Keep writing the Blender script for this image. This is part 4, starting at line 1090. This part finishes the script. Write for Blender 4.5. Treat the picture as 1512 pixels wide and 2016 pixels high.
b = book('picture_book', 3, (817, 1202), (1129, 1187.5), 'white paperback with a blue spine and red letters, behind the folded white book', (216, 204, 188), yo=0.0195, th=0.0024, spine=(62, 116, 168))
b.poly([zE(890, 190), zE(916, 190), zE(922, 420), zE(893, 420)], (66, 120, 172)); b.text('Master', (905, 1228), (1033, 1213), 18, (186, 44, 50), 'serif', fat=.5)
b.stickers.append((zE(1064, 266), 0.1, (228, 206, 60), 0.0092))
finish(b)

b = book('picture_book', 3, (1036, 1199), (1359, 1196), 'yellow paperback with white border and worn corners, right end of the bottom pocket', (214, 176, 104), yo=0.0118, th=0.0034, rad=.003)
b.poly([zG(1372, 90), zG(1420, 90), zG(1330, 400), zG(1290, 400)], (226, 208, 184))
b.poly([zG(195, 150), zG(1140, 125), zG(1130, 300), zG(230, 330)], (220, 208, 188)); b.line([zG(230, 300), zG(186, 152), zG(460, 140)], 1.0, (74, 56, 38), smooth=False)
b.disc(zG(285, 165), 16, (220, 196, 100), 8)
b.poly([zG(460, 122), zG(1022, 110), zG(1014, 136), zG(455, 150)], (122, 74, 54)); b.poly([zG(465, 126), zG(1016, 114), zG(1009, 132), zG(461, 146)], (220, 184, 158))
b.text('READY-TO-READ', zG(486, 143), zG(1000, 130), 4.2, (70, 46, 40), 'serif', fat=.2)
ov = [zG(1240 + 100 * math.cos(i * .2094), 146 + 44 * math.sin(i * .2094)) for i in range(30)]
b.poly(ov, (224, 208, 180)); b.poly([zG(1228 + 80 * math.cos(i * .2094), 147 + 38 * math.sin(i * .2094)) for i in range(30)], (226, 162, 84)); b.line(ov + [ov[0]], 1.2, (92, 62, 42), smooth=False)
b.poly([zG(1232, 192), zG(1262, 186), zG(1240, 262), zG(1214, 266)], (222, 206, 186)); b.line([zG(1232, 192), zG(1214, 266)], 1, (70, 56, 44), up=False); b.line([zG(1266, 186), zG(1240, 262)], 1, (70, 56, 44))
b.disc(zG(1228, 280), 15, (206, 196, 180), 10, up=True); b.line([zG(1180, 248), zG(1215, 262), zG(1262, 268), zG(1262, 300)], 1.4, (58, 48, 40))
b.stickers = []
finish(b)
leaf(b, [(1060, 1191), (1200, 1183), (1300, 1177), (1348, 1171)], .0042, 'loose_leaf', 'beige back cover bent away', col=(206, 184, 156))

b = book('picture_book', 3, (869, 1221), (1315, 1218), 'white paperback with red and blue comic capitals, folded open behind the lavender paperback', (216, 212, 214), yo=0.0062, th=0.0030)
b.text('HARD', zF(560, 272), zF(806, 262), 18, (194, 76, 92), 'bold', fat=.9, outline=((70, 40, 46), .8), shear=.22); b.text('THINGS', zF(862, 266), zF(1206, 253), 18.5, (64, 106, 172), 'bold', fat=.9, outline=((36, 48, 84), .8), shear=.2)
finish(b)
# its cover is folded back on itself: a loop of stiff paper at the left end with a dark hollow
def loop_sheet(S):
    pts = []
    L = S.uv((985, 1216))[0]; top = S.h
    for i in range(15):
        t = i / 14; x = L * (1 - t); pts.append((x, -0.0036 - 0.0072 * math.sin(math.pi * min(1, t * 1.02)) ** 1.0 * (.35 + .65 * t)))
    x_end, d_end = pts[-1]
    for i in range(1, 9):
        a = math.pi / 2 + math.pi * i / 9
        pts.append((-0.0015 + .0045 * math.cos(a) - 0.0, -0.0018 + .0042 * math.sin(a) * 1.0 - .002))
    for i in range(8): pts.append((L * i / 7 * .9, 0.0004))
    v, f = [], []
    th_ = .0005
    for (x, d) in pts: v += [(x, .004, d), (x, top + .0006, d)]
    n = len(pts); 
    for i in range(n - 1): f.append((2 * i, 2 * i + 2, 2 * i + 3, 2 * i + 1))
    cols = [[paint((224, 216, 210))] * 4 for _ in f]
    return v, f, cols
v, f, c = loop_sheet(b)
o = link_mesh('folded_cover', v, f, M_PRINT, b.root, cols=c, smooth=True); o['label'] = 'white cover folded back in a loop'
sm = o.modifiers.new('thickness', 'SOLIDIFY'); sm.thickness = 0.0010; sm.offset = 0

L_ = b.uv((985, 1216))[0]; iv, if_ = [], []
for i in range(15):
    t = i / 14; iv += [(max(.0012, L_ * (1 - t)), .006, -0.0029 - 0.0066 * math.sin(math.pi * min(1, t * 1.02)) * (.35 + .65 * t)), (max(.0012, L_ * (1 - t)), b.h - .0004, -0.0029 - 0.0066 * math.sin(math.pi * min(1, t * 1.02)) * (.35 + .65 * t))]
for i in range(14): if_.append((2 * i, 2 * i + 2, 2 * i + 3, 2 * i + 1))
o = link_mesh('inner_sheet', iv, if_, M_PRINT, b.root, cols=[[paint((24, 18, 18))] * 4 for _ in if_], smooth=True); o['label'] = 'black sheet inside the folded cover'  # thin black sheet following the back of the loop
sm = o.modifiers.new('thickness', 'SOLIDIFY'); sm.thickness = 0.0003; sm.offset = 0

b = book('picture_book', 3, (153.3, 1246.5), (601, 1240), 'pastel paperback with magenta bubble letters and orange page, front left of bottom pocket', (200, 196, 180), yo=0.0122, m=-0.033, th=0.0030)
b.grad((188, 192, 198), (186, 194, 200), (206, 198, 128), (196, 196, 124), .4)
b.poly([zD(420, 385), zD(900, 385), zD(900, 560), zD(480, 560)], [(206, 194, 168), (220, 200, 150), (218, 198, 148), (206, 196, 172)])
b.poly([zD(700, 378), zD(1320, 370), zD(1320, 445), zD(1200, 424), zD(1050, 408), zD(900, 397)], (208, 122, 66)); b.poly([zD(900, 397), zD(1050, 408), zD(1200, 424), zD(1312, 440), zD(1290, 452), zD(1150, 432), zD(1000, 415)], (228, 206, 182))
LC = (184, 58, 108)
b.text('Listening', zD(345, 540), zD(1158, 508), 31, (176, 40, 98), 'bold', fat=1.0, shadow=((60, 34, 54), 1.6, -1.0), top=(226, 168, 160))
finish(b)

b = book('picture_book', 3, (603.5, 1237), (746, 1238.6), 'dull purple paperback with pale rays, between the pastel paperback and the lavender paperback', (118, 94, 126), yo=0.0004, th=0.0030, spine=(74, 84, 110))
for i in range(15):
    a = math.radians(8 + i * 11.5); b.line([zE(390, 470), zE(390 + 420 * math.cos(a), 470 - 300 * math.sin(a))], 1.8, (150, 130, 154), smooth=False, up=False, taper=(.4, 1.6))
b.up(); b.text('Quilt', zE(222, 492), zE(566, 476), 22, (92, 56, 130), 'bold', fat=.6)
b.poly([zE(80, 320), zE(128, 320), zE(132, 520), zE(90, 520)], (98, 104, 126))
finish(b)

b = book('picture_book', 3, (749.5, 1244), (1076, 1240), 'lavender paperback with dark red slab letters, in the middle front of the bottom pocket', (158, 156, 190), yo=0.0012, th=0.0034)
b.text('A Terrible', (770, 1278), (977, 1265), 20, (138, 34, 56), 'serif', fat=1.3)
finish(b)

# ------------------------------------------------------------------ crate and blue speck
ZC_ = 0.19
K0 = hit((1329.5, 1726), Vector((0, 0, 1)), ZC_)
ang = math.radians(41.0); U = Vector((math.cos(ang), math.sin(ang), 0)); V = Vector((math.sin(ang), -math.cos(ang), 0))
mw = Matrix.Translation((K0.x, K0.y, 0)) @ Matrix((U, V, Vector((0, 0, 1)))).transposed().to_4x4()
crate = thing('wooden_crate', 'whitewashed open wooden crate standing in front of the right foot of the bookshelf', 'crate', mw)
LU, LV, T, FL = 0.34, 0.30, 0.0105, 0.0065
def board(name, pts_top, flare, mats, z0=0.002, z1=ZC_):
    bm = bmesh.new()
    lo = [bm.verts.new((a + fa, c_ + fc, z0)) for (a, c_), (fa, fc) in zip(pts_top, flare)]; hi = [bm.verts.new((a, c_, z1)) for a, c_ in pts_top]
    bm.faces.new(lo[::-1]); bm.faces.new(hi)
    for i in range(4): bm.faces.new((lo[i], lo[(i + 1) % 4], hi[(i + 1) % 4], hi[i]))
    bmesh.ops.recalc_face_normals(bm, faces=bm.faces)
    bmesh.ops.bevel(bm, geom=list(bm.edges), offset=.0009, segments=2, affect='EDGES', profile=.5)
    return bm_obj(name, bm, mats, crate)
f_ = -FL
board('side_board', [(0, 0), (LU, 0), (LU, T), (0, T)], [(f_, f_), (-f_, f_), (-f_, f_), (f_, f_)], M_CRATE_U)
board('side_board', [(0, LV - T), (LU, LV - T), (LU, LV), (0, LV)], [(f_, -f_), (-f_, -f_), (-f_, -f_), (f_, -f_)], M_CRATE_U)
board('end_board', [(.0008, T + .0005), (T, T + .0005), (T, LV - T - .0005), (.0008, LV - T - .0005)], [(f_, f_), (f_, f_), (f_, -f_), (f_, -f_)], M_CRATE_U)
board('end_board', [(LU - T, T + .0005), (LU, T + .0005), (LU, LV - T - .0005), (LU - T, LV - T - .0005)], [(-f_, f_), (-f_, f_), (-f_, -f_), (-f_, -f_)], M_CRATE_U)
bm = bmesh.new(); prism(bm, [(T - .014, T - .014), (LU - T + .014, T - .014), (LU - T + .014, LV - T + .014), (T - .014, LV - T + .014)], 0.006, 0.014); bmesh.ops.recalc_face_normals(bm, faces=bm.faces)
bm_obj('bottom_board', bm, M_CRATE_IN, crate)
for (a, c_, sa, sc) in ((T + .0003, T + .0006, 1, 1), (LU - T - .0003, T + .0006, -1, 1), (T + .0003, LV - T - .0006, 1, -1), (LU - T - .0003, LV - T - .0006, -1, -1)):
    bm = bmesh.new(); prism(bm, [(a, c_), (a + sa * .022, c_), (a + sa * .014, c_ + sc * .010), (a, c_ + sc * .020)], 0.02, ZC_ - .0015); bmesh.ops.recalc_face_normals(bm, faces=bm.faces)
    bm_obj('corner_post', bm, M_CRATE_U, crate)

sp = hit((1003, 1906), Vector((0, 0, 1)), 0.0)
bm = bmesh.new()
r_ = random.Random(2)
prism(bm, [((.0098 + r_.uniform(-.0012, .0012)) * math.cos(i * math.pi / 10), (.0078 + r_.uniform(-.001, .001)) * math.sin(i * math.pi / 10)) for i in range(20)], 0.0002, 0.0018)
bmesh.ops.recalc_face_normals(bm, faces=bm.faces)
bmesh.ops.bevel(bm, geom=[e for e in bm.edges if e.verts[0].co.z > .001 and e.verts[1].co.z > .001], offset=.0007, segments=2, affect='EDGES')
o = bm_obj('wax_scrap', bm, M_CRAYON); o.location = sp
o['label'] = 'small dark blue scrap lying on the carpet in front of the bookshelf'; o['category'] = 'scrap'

--------------------------------

* TASK GOAL
Restate the listing exactly, starting at its first line and ending at the line where "col=(206, 184, 156))" occurs; include both and no other lines.

* TASK RESPONSE
Keep writing the Blender script for this image. This is part 4, starting at line 1090. This part finishes the script. Write for Blender 4.5. Treat the picture as 1512 pixels wide and 2016 pixels high.
b = book('picture_book', 3, (817, 1202), (1129, 1187.5), 'white paperback with a blue spine and red letters, behind the folded white book', (216, 204, 188), yo=0.0195, th=0.0024, spine=(62, 116, 168))
b.poly([zE(890, 190), zE(916, 190), zE(922, 420), zE(893, 420)], (66, 120, 172)); b.text('Master', (905, 1228), (1033, 1213), 18, (186, 44, 50), 'serif', fat=.5)
b.stickers.append((zE(1064, 266), 0.1, (228, 206, 60), 0.0092))
finish(b)

b = book('picture_book', 3, (1036, 1199), (1359, 1196), 'yellow paperback with white border and worn corners, right end of the bottom pocket', (214, 176, 104), yo=0.0118, th=0.0034, rad=.003)
b.poly([zG(1372, 90), zG(1420, 90), zG(1330, 400), zG(1290, 400)], (226, 208, 184))
b.poly([zG(195, 150), zG(1140, 125), zG(1130, 300), zG(230, 330)], (220, 208, 188)); b.line([zG(230, 300), zG(186, 152), zG(460, 140)], 1.0, (74, 56, 38), smooth=False)
b.disc(zG(285, 165), 16, (220, 196, 100), 8)
b.poly([zG(460, 122), zG(1022, 110), zG(1014, 136), zG(455, 150)], (122, 74, 54)); b.poly([zG(465, 126), zG(1016, 114), zG(1009, 132), zG(461, 146)], (220, 184, 158))
b.text('READY-TO-READ', zG(486, 143), zG(1000, 130), 4.2, (70, 46, 40), 'serif', fat=.2)
ov = [zG(1240 + 100 * math.cos(i * .2094), 146 + 44 * math.sin(i * .2094)) for i in range(30)]
b.poly(ov, (224, 208, 180)); b.poly([zG(1228 + 80 * math.cos(i * .2094), 147 + 38 * math.sin(i * .2094)) for i in range(30)], (226, 162, 84)); b.line(ov + [ov[0]], 1.2, (92, 62, 42), smooth=False)
b.poly([zG(1232, 192), zG(1262, 186), zG(1240, 262), zG(1214, 266)], (222, 206, 186)); b.line([zG(1232, 192), zG(1214, 266)], 1, (70, 56, 44), up=False); b.line([zG(1266, 186), zG(1240, 262)], 1, (70, 56, 44))
b.disc(zG(1228, 280), 15, (206, 196, 180), 10, up=True); b.line([zG(1180, 248), zG(1215, 262), zG(1262, 268), zG(1262, 300)], 1.4, (58, 48, 40))
b.stickers = []
finish(b)
leaf(b, [(1060, 1191), (1200, 1183), (1300, 1177), (1348, 1171)], .0042, 'loose_leaf', 'beige back cover bent away', col=(206, 184, 156))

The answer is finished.